EXCERPTED DATA:
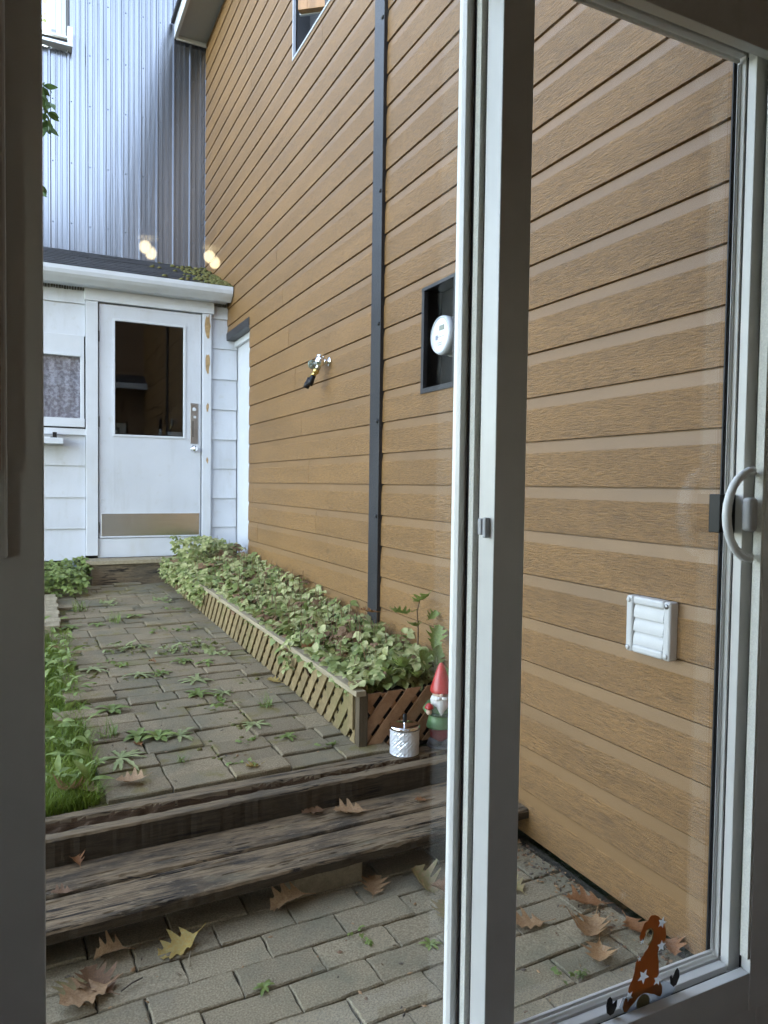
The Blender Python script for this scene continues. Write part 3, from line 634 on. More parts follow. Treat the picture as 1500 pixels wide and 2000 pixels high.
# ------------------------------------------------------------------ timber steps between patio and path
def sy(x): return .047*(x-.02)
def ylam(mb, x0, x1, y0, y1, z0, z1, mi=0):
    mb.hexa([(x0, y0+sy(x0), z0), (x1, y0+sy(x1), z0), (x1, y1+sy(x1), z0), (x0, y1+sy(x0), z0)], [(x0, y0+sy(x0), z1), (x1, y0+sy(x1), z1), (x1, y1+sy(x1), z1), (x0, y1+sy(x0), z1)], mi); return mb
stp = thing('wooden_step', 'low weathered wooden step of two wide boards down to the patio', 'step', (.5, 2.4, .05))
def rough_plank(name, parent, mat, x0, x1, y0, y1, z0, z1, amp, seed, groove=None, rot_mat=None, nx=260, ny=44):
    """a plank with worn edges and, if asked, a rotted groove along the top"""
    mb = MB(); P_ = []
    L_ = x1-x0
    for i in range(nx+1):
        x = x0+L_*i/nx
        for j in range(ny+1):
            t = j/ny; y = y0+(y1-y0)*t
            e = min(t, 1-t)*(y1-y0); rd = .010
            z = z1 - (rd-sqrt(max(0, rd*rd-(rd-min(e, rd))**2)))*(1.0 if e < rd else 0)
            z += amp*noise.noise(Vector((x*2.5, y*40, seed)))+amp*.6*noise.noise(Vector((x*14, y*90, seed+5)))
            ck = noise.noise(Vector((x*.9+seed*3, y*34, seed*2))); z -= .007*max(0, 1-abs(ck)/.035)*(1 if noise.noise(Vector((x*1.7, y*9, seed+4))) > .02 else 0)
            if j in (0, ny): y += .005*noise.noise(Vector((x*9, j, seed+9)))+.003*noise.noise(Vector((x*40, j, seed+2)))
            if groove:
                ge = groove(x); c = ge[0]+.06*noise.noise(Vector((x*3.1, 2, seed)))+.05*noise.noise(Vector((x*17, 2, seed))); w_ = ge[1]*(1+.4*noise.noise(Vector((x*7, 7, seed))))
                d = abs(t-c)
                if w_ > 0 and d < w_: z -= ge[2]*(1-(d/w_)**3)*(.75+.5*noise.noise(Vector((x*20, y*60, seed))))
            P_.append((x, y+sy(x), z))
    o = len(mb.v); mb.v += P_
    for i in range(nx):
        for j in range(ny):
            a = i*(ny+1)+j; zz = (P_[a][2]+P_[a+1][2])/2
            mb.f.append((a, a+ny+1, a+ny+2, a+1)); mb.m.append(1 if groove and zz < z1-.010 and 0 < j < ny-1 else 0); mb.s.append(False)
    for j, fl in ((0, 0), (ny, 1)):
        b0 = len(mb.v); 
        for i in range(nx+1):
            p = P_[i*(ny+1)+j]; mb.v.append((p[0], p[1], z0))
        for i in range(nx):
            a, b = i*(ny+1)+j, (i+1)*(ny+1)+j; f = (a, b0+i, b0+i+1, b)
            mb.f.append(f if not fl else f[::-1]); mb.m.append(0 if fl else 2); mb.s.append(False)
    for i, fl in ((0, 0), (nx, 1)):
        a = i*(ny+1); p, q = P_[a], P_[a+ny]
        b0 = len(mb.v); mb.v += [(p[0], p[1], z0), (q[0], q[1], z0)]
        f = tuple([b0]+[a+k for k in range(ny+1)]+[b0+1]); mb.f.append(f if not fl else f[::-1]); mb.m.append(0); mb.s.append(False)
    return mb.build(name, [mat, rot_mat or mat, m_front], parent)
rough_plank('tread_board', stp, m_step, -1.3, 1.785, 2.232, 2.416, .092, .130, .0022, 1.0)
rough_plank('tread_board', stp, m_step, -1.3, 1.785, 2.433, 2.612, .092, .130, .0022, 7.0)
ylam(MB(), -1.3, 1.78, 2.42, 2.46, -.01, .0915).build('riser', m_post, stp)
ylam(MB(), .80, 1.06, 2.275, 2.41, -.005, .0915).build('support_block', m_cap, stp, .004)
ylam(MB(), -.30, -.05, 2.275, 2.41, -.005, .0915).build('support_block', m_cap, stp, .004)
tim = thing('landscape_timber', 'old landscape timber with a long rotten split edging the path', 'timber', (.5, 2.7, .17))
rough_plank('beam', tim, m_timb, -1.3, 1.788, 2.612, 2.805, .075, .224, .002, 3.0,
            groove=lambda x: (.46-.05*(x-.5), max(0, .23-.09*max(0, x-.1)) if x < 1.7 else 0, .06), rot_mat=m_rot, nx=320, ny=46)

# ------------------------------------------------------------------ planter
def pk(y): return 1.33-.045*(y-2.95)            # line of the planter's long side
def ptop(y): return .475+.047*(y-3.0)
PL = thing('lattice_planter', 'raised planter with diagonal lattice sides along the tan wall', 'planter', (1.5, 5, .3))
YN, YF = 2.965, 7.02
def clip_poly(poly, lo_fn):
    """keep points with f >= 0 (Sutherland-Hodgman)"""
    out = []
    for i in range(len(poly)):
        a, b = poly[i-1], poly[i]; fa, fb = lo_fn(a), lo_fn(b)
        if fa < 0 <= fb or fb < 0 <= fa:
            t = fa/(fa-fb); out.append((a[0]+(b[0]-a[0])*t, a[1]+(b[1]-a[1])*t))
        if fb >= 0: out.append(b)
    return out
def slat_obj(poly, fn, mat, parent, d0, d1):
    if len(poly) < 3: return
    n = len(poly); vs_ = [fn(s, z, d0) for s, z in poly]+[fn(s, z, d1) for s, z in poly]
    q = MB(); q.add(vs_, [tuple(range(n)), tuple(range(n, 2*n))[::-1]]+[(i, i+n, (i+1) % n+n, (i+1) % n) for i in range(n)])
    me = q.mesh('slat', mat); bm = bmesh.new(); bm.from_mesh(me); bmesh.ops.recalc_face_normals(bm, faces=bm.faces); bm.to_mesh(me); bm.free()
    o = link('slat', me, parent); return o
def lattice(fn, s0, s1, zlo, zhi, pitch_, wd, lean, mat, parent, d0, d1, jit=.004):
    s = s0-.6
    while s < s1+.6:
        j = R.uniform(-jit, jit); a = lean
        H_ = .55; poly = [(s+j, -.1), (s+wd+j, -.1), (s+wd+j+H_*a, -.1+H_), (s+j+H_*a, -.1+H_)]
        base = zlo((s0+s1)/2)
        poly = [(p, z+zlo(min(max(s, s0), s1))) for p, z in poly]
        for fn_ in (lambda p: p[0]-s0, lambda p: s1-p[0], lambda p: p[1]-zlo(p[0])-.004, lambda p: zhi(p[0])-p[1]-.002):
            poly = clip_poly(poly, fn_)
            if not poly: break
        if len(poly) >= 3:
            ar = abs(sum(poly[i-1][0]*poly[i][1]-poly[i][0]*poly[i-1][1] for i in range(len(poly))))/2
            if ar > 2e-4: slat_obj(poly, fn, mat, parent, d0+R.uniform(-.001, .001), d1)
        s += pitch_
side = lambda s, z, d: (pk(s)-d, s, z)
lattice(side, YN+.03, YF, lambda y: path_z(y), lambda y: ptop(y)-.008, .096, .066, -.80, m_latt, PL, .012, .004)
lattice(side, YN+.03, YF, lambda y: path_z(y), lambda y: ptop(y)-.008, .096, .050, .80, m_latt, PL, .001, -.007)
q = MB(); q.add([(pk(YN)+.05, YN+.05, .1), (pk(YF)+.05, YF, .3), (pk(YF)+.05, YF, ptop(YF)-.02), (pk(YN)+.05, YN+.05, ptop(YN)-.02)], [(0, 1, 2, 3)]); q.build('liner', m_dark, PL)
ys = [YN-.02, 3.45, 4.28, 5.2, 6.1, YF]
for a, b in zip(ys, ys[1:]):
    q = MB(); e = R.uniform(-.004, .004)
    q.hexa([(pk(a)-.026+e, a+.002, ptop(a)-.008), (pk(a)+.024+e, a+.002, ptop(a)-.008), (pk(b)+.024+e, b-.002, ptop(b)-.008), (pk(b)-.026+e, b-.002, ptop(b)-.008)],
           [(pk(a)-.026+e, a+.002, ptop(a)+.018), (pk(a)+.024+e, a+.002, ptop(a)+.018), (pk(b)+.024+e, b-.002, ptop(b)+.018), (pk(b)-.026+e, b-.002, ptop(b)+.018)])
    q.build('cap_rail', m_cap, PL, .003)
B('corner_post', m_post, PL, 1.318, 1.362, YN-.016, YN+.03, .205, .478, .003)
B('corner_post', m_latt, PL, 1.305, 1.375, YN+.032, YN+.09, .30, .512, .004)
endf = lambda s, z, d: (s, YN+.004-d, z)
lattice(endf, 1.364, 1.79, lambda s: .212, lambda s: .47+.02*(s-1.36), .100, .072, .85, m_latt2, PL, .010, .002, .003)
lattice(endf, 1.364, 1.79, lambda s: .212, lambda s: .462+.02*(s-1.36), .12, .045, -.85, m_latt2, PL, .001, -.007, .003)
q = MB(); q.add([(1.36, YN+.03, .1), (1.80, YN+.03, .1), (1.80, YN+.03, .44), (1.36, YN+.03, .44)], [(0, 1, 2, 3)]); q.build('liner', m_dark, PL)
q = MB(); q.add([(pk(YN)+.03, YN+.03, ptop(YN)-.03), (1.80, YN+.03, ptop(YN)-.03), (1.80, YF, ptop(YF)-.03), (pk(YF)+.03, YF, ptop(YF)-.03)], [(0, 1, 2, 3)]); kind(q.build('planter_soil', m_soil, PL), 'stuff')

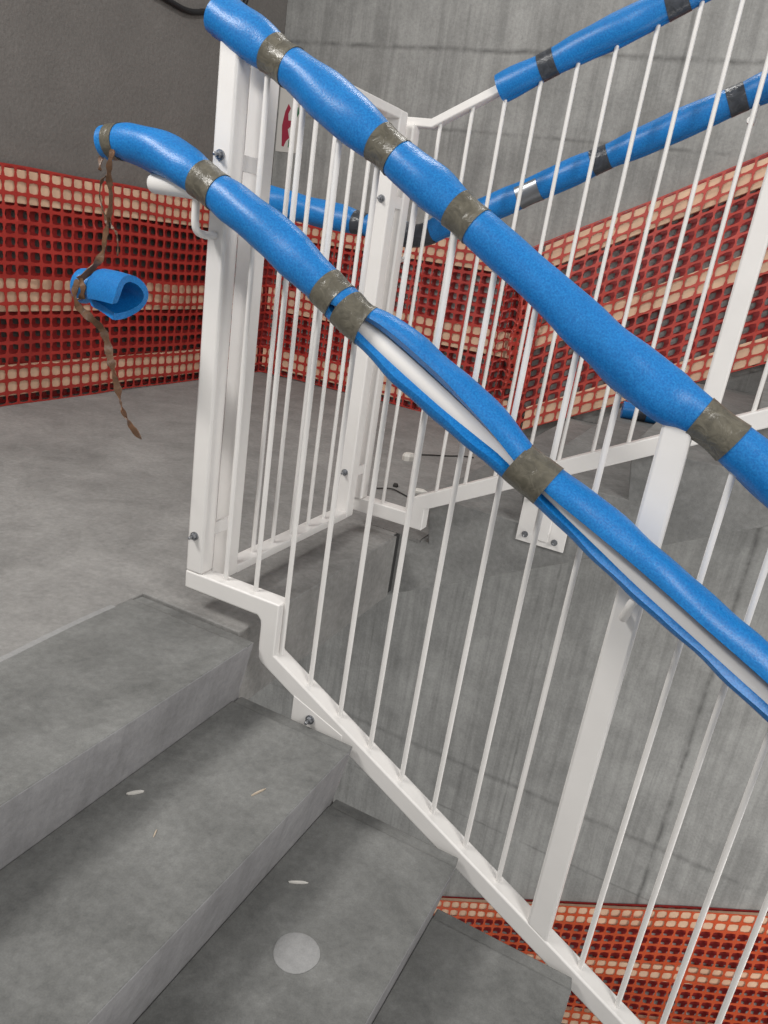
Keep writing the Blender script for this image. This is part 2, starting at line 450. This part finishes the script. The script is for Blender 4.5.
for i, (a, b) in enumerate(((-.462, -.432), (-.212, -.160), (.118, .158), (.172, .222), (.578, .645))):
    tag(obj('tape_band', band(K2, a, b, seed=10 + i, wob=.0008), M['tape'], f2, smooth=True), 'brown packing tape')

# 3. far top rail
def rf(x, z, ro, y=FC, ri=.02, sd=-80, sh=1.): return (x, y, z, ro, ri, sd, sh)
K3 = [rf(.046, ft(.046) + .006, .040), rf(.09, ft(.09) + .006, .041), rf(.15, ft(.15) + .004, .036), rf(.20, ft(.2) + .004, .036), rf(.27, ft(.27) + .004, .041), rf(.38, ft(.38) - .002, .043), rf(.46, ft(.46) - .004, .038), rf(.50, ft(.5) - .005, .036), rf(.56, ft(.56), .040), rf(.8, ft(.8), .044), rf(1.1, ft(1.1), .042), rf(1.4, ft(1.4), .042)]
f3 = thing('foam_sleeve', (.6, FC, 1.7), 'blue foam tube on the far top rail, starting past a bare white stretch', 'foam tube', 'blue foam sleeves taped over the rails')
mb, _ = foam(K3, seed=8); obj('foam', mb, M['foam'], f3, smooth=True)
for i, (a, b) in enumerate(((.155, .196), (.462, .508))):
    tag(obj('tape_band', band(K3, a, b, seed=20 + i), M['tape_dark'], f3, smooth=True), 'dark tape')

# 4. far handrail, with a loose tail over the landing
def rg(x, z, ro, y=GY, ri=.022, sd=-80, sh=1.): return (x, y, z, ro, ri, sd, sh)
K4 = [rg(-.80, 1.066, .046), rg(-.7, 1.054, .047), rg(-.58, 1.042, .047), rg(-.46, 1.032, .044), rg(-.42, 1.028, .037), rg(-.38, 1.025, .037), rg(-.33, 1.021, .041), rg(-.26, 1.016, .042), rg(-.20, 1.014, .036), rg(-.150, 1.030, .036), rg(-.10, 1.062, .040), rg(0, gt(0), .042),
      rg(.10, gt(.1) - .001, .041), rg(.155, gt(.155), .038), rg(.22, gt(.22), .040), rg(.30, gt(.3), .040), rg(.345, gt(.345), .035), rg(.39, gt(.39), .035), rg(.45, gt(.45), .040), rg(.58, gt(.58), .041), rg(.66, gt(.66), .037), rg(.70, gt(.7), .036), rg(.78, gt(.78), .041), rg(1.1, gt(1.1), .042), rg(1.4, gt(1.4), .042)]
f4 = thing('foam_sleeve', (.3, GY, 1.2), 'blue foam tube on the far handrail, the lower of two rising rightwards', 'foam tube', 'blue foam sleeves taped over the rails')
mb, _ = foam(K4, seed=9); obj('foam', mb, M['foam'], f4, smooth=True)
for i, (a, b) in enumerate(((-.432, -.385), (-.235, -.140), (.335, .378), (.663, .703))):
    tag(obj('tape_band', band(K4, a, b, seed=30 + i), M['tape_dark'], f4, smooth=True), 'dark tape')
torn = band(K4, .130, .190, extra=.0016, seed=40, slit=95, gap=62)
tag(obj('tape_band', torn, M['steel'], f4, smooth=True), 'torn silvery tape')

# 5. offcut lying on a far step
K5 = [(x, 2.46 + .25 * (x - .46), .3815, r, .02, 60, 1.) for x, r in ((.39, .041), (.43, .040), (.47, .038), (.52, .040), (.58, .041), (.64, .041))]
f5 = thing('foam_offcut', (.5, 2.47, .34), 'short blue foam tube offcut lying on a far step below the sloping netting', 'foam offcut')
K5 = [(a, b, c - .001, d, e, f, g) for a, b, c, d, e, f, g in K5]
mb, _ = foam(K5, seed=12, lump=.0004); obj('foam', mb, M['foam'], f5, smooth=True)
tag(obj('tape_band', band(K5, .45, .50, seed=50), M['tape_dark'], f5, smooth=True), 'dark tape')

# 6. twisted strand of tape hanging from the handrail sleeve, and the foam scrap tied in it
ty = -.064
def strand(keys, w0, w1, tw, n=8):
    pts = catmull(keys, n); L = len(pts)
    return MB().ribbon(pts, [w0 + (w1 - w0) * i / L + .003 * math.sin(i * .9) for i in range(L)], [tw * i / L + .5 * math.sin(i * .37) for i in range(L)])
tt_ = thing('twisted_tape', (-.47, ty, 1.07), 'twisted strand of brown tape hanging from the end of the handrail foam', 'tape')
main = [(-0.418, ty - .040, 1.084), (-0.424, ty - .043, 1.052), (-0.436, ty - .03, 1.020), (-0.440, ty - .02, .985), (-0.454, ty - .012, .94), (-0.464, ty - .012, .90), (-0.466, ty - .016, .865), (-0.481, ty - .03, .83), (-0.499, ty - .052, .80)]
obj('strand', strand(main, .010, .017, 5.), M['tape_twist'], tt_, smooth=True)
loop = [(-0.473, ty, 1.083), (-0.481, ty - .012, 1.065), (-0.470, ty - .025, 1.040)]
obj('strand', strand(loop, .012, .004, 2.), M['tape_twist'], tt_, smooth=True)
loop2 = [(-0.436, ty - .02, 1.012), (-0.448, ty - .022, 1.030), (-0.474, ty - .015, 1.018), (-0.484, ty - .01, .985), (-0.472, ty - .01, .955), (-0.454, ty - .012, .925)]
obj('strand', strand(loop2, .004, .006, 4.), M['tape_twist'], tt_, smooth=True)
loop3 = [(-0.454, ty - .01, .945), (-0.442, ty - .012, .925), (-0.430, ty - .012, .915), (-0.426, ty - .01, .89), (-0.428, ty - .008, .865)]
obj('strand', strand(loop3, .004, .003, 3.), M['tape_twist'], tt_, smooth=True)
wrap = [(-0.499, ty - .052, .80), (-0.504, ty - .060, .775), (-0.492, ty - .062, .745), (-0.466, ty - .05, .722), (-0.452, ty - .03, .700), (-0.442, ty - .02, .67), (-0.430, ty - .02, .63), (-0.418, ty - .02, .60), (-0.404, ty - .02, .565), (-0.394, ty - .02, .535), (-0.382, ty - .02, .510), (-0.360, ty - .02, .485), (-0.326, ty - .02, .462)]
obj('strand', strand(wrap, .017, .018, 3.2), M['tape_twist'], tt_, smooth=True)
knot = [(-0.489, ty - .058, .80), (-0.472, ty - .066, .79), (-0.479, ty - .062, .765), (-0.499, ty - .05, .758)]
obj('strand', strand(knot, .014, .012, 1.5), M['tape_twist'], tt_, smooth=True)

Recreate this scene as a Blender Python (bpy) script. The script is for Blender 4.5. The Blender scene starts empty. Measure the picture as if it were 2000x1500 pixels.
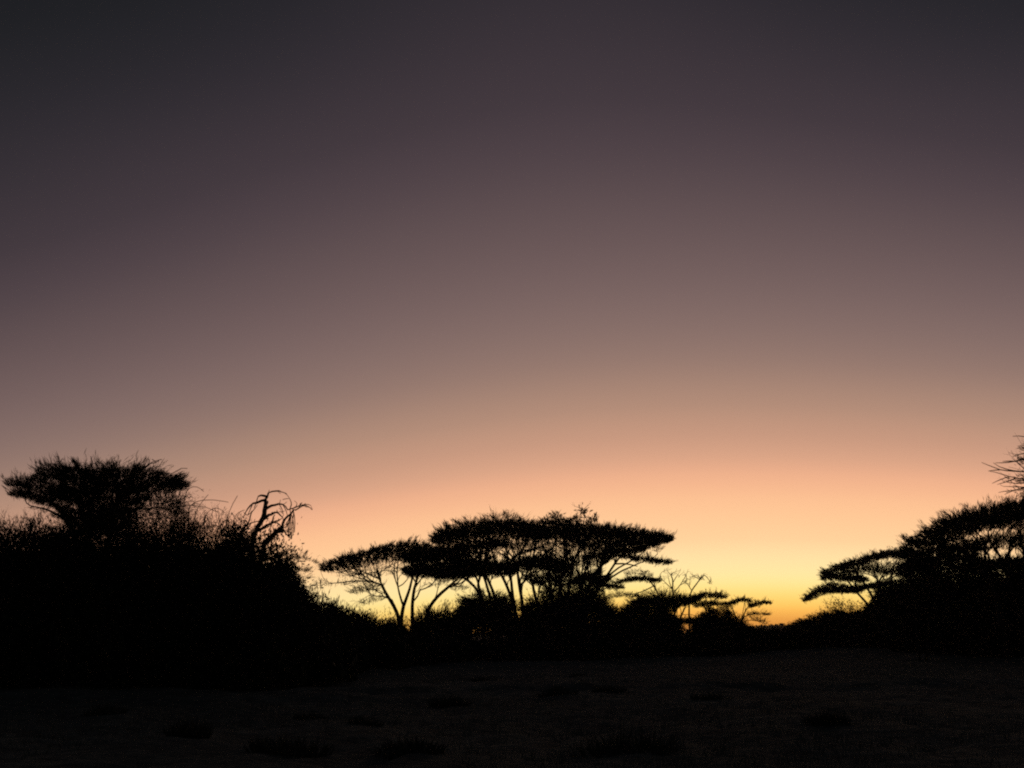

WHAT IS BEING ASKED: Repeat the lines above exactly, beginning with the one containing "YN+.03, .44)], [(0, 1, 2, 3)]);" and finishing with the one containing "tag(obj('tape_band', band(K2, a, b, seed=10". No pictures belong in the copy.

FINISHED TASK:
q = MB(); q.add([(1.36, YN+.03, .1), (1.80, YN+.03, .1), (1.80, YN+.03, .44), (1.36, YN+.03, .44)], [(0, 1, 2, 3)]); q.build('liner', m_dark, PL)
q = MB(); q.add([(pk(YN)+.03, YN+.03, ptop(YN)-.03), (1.80, YN+.03, ptop(YN)-.03), (1.80, YF, ptop(YF)-.03), (pk(YF)+.03, YF, ptop(YF)-.03)], [(0, 1, 2, 3)]); kind(q.build('planter_soil', m_soil, PL), 'stuff')

Keep writing the Blender script for this image. This is part 2, starting at line 450. This part finishes the script. The script is for Blender 4.5.
for i, (a, b) in enumerate(((-.462, -.432), (-.212, -.160), (.118, .158), (.172, .222), (.578, .645))):
    tag(obj('tape_band', band(K2, a, b, seed=10 + i, wob=.0008), M['tape'], f2, smooth=True), 'brown packing tape')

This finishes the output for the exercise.